By GREG ANSLEY
CANBERRA - New Zealand stands to gain significantly from a free trade agreement between Australia and the United States, regardless of the outcome of Wellington's efforts to negotiate a similar pact.
Also, the US is apparently close to bowing to the World Trade Organisation's ruling that it must dismantle barriers to imports of NZ and Australian lamb.
Both prospects were advanced in Canberra last week during talks between US Secretary of State Colin Powell and Australian leaders, including Prime Minister John Howard, Foreign Minister Alexander Downer and Trade Minister Mark Vaile.
Potential spinoffs for New Zealand from a US-Australia pact were identified in a study for the Australian Government by the Canberra-based Centre for International Economics.
It found that such a pact would boost Australia's gross domestic product by almost $US2 billion ($4.8 billion) by 2010, and total gains would be about $US10 billion over 20 years.
The largest Australian gains would be in exports of dairy products and sugar, allowing rival New Zealand exports more room in key Asian markets.
New Zealand is one of the main third-party beneficiaries, since its trade with Australia is relatively important and so it benefits from Australia's expansion, the study said.
New Zealand would pick up some of the trade diversion in dairy products as Australia moved product from Asian markets to the US.

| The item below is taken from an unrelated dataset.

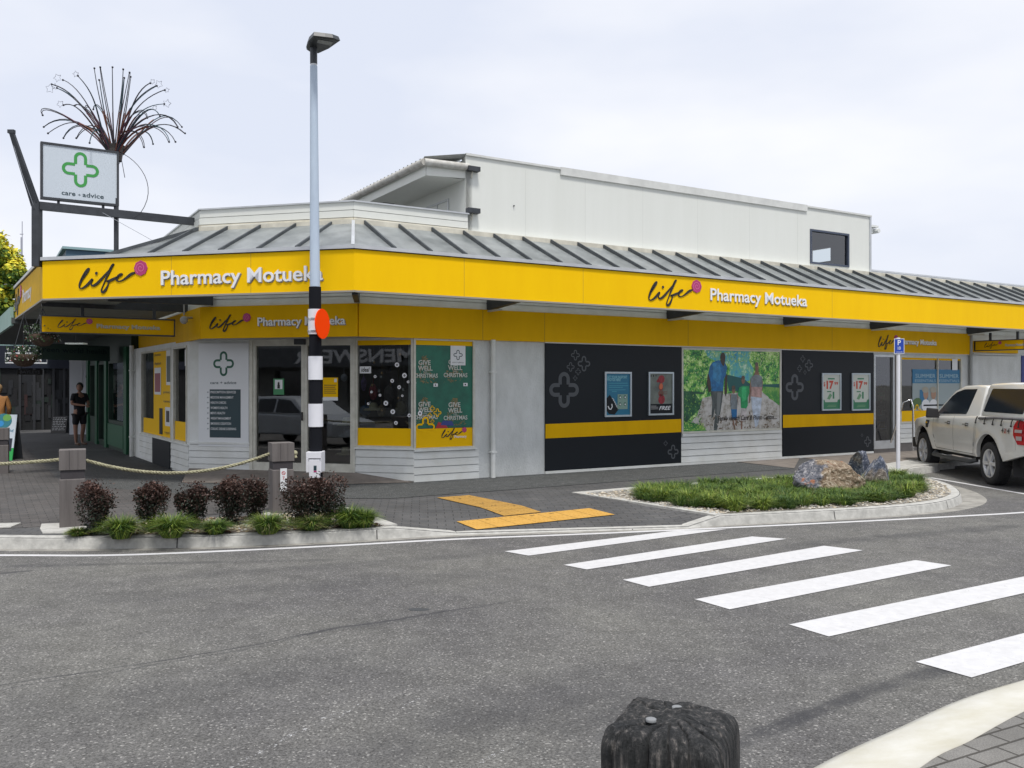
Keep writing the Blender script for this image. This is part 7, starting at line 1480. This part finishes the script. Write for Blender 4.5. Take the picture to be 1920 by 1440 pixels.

Both Australia and New Zealand face considerable Congressional opposition to bilateral free-trade agreements, bolstered by tough lobbying from powerful US farm interests that also played a large role in the implementation of lamb import barriers and delays in obeying the WTO order to dismantle them.
But Australia is using its close military alliance with Washington as a lever, backed by the Bush Administration's determination to forge new pacts and a coalition of US businesses formed to push a deal with Canberra.
In Canberra, Mr Powell was handed a letter from 16 Australian industry associations and 10 major corporations supporting the Government's bid for a free-trade deal with the US.
He alluded to the Administration's difficulty in convincing Congress to give President George Bush fast-track authority.
Fast-track authority lets officials negotiate trade agreements with rubber-stamp Congressional approval.
At the head of the list was the proposed deal embracing all of the Americas, but Mr Powell said the Administration was giving serious consideration to a US-Australia pact.
Mr Powell's talks in Canberra also included the fraught issue of lamb imports.
Mr Downer said later that the dispute could be solved in the next few weeks, after discussions between Administration officials and the farm lobby.
"We very much hope it will be satisfactory in the light of the fact that we were successful in the WTO," he said.